Alex Trochut doesn’t pick sides…at least when it comes to deciding whether he’d prefer to work in type, illustration or design. This claim is both surprising and not-so-surprising, considering that he’s the grandson of Joan Trochut, developer of Super-Veloz, a modular ornamental and typographic system in the 1940s, and conversely because he’s the first family member since his grandfather to choose the route of designer. An equal adoration for each of his chosen creative fields is evident in the creation of his unique, expressive works.

Much like Ale De Carvalho and many more of his contemporaries, he finds that even though the finished product may not always present itself, following his instinct pushes him through to the end result. “I guess when you are motivated for an idea you have a perception of it, although you can’t really see it, but you have that intuition. That first feeling of this undefined idea is what helps me to stay on track and discover the idea through the process of working on it.”He finds the upside of making to his work for clients — in education. “I guess all designers have to make sacrifices for outsider [client] opinions, and that is really frustrating sometimes. You can always learn something from that, though. In my case, there’s been nothing to make a fuss of yet. [You have to] believe in what you do and be open to changes.”

Having someone else giving you directions will always take you to new places, and that will always provide you new solutions to face new problems.

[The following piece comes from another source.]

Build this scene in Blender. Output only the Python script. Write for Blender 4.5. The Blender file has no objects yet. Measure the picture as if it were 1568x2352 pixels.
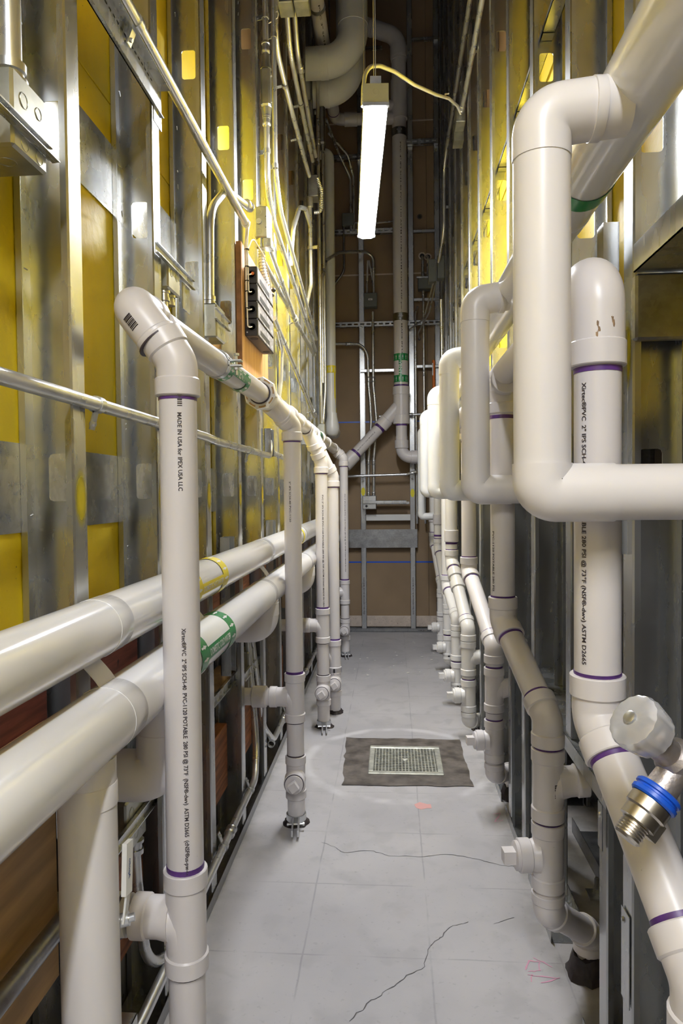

Trochut finds much inspiration from the input and collaboration of others — as well as new problem-solving techniques. “I like working with and for other creative minds, is always a good way to evolve and have inputs from the outside and not from inside yourself, is always refreshing. Having someone else giving you directions will always take you to new places, and that will always provide you new solutions to face new problems.”

Looking forward, he’s using negative counterpoints as a motivational source. “I’d like to keep learning and have fun with what I’m doing, losing motivation, finding myself empty is something that scares me. I believe [that fear] also makes me move forward and not feel comfortable at any point.”